## REQUIRED WORK
List each line holding the string "picture".

(Part of a data file)
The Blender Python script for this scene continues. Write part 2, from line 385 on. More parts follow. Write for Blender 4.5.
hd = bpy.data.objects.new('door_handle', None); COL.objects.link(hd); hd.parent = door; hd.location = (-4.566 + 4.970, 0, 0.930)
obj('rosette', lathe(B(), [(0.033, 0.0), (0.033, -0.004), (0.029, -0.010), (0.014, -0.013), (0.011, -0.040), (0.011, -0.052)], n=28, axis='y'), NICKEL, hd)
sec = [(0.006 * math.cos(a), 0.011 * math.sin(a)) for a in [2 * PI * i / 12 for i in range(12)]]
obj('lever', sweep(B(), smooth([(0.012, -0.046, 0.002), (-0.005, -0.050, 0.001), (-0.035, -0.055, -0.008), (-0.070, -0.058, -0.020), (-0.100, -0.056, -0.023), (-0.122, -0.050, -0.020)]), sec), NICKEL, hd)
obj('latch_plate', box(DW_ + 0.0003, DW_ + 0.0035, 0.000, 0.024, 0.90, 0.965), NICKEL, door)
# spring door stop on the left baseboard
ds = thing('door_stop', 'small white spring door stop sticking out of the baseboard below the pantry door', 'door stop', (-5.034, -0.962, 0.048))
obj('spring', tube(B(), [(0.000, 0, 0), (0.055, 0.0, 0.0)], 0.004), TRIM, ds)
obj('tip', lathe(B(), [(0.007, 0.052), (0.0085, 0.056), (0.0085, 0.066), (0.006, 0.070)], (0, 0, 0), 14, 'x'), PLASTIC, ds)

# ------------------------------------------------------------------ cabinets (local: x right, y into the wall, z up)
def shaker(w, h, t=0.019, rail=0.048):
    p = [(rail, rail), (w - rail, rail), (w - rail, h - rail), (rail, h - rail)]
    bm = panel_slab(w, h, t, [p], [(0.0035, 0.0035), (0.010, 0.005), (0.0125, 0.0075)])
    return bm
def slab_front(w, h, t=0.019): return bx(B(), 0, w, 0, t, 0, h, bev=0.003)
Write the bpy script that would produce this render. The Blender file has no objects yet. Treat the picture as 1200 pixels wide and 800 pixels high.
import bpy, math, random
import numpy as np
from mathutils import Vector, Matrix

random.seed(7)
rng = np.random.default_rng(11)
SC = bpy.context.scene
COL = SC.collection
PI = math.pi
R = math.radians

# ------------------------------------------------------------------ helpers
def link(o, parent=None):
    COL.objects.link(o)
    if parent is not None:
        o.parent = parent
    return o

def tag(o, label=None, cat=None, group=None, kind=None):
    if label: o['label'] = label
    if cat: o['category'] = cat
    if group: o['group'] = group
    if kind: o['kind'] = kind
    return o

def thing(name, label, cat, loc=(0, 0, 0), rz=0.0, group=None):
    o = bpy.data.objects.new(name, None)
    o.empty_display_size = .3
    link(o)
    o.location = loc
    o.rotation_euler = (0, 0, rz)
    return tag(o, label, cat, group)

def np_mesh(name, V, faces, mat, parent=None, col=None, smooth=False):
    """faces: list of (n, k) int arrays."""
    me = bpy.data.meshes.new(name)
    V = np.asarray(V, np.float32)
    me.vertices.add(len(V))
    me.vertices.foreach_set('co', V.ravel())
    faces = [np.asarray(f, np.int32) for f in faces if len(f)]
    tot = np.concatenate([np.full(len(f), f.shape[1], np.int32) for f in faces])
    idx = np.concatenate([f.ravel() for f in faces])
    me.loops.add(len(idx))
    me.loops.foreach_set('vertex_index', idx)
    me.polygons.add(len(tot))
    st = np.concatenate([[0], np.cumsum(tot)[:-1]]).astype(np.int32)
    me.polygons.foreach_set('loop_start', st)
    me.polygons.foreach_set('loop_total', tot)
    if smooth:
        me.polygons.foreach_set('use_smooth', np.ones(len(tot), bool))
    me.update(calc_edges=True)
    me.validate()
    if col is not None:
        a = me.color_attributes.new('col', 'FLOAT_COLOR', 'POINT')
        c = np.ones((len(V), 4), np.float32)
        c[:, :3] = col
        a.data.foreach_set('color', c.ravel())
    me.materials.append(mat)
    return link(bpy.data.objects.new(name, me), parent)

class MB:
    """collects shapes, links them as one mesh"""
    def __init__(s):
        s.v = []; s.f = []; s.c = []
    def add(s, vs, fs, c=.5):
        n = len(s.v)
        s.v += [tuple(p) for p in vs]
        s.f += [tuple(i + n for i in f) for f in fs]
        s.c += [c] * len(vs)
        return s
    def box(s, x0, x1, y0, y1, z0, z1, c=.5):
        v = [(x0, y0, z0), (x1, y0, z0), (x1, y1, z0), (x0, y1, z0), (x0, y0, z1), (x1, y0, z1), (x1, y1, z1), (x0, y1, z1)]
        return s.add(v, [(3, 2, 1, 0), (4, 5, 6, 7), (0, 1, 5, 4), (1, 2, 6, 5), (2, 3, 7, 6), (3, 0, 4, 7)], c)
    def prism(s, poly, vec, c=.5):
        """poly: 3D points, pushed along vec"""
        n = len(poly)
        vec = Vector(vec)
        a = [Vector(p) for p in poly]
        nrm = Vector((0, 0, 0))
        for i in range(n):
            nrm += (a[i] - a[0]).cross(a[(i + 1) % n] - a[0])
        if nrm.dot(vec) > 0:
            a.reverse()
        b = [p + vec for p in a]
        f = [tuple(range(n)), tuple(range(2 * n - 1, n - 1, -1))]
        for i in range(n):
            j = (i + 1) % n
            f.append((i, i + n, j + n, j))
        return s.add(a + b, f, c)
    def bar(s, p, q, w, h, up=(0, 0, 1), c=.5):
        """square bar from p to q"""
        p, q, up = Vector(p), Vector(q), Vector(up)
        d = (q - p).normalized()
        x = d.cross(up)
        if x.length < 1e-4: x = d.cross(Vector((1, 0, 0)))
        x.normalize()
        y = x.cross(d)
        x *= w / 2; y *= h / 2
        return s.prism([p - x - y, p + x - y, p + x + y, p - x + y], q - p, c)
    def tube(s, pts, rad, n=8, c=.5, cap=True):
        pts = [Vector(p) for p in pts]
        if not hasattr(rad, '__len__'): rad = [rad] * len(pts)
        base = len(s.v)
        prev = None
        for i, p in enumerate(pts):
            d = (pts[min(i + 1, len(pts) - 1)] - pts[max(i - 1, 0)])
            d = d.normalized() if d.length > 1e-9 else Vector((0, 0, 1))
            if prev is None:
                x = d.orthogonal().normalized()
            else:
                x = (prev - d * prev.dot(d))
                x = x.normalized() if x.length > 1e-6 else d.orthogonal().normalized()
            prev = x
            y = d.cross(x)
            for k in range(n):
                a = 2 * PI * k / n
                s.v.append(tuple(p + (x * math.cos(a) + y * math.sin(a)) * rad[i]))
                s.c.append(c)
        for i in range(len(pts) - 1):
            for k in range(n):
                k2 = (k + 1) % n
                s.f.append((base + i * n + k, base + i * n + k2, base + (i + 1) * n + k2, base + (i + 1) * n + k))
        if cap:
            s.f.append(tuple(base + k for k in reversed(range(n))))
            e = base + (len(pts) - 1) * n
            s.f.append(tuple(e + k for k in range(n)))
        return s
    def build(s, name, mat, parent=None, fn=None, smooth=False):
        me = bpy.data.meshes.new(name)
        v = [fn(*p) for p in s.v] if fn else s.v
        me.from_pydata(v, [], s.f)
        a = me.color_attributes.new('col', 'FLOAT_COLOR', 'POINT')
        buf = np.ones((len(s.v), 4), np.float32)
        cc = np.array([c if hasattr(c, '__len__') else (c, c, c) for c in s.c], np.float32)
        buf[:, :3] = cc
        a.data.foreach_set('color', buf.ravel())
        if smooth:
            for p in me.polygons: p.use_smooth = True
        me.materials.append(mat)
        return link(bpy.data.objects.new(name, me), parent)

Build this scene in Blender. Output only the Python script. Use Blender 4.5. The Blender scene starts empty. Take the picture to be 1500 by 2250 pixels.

## REPLY
Write the bpy script that would produce this render. The Blender file has no objects yet. Treat the picture as 1200 pixels wide and 800 pixels high.
Build this scene in Blender. Output only the Python script. Use Blender 4.5. The Blender scene starts empty. Take the picture to be 1500 by 2250 pixels.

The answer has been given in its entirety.